*TASK REQUIREMENTS*. Reproduce every line in the listing that contains the word "pixels".

======

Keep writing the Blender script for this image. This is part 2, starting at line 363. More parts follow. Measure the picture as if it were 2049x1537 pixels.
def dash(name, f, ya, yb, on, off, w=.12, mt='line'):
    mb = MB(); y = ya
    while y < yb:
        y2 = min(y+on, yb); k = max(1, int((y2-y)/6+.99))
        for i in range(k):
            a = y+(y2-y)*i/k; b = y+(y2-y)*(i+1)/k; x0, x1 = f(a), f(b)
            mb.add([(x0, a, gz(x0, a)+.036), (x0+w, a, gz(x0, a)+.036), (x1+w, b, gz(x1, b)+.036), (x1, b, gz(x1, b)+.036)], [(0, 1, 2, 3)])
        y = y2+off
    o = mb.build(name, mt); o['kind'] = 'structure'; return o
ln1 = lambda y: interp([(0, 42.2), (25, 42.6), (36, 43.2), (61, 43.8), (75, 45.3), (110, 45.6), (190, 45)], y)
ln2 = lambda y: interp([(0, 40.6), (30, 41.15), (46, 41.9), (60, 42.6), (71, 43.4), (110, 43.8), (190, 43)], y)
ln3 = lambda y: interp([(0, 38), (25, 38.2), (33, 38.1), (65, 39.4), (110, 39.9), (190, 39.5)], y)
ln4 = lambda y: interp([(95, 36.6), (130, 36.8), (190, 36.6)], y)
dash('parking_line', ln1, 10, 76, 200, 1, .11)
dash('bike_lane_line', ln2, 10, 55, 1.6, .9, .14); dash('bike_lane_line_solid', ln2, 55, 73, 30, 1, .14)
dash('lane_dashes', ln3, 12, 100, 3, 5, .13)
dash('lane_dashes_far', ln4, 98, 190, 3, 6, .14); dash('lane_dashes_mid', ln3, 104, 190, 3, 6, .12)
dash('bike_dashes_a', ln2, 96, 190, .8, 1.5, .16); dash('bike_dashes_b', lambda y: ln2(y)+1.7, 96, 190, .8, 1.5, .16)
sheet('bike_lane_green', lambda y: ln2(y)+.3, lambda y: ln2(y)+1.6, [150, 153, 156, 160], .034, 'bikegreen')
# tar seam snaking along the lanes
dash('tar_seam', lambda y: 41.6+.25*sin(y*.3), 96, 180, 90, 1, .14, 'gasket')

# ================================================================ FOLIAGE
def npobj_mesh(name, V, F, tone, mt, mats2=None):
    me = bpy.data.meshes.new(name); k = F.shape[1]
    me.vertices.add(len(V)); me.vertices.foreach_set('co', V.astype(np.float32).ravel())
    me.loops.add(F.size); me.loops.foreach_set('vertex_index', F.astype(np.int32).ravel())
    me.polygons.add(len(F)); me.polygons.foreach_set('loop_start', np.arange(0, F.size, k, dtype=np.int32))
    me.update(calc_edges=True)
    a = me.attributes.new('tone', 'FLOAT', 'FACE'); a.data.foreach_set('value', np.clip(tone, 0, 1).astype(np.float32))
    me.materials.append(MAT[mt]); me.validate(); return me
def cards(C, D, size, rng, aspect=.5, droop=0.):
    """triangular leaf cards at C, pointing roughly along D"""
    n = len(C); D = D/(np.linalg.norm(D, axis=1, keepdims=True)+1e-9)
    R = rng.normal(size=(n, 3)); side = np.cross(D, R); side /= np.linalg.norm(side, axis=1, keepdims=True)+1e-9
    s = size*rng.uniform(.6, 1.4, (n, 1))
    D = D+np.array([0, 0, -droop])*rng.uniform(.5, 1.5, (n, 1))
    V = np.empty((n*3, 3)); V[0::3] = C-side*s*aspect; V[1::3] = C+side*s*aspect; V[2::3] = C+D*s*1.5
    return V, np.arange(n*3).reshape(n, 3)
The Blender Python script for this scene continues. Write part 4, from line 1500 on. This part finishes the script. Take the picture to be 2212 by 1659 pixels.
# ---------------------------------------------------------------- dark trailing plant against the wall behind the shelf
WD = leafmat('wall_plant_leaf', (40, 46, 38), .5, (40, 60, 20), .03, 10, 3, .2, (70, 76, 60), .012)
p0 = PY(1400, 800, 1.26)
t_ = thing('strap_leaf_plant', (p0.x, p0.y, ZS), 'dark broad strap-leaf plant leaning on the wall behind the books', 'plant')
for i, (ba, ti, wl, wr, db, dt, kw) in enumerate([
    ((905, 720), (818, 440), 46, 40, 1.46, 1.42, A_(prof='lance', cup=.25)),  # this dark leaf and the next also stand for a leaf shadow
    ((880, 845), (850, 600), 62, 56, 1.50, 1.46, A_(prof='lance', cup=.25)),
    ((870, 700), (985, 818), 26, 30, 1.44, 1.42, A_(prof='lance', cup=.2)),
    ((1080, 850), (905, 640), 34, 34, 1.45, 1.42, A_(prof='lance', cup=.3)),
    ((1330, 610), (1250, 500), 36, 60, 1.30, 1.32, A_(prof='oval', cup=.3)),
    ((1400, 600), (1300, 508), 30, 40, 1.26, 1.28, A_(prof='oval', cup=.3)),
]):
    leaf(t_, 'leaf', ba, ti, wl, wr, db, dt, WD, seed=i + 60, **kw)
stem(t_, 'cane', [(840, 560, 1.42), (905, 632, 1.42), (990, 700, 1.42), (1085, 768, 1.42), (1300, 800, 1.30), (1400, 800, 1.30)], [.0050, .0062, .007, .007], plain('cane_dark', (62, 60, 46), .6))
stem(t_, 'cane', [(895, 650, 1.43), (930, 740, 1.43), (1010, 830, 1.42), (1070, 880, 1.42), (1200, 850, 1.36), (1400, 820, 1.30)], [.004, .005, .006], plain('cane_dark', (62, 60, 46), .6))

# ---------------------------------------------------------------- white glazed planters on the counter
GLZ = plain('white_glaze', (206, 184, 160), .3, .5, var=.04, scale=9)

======

*WRITTEN RESPONSE*.
Keep writing the Blender script for this image. This is part 2, starting at line 363. More parts follow. Measure the picture as if it were 2049x1537 pixels.
The Blender Python script for this scene continues. Write part 4, from line 1500 on. This part finishes the script. Take the picture to be 2212 by 1659 pixels.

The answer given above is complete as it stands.